Wynik bez znaczenia. Relacja z meczu TS Ostrovia - MUKS Widzew

W meczu 18. kolejki I ligi Centralnej koszykarek w grupie drugiej zespół Ostrovii Ostrów Wielkopolski uległ MUKS-owi Widzew Łódź 53:77. Wynik spotkania, które kończyło pierwszy etap rozgrywek dla obu ekip nie miał znaczenia.

Dawid Bilski
Dawid Bilski

Już wcześniej było wiadomo, że łodzianki mają zapewniony udział w grupie drużyn walczących o awans do Ford Germaz Ekstraklasy. Natomiast gospodynie niedzielnego meczu wiedziały od dawna, że czekać je będzie rywalizacja w grupie słabszej o utrzymanie w I lidze.

Obie drużyny znając swoją sytuację nie zachwyciły postawą na parkiecie w Ostrowie. Rozluźnione koszykarki raziły nieskutecznością w dogodnych pozycjach. Rekordzistką pod tym względem była Magdalena Parysek, która na 12 oddanych rzutów z półdystansu trafiła tylko 2 razy.

Ostrowianki po 5 minutach gry prowadziły z wiceliderem tabeli 12:8, ale od tego momentu przyjezdne zdobyły 7 punktów z rzędu i nie oddały prowadzenia już do końcowej syreny.

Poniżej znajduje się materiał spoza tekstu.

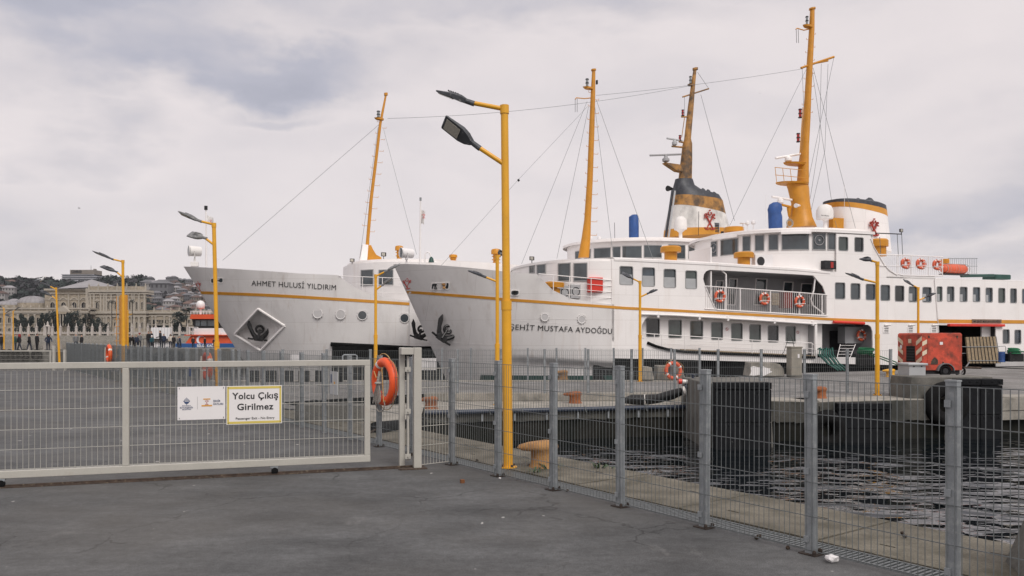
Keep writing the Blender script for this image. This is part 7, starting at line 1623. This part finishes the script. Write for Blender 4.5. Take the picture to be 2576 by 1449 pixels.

W pierwszych fragmentach spotkania w szeregach Widzewa wyróżniała się Aleksandra Pawlak, która zdobywała większość punktów dla swojego zespołu.

Przez cały mecz łatwego zadania w ataku nie miała liderka gospodyń, Karolina Kaczmarek. Przeciwniczki znając jej wartość nie pozwoliły ostrowiance na rozrzucanie się. Niestety na 59 sekund przed końcem trzeciej kwarty popularna "Kara" w jednej z akcji pod koszem Widzewa doznała bolesnego urazu kolana i zmuszona była oglądać ostatnią odsłonę meczu z grymasem bólu na twarzy z ławki rezerwowych. W poniedziałek ta zawodniczka ma przejść badania medyczne, które mają dać odpowiedź jak groźny jest to uraz.

Bez swojej podstawowej koszykarki zespół trenera Zdzisława Machowskiego był już tylko skazany na powiększającą się przewagę łodzianek. Szkoleniowiec Ostrovii jak i trenerka Widzewa, Daiva Jodeikaite ostatnie fragmenty niedzielnego spotkania przeznaczyli na grę dla swoich rezerwowych.

Zespół Widzewa Łódź pierwszy etap zmagań zakończył na 2 pozycji i teraz czeka go rywalizacja o awans do ekstraklasy. Ostrowianki znalazły się na 7 miejscu i trafią do grupy drużyn walczących o utrzymanie w I lidze. O odpoczynku mowy nie będzie, bowiem już w przyszły weekend rusza drugi etap rozgrywek w sezonie 2008/2009.

TS Ostrovia Ostrów – Widzew Łódź 53:77 (12:15, 13:17, 14:22, 14:23)

Ostrovia: Karolina Kaczmarek 13, Katarzyna Skrzypczak 13, Martyna Cebulska 6, Milena Krzyżaniak 5, Magdalena Parysek 4, Małgorzata Czaska 4, Marta Wiertelak 3, Patrycja Krawczyk 2, Agnieszka Misiek 2, Kamila Klimczak 1, Milena Krzyżaniak 0.

Widzew: Aleksandra Pawlak 21, Justyna Okulska 10, Monika Kopeć 9, Agata Przybysz 9, Paulina Jędrzejewska 8, Anna Spychała 6, Linda Mansour-Benaouf 4, Anna Rajkowska 4, Aleksandra Śmiałek 3, Kamila Polit 2, Katarzyna Rychter 1.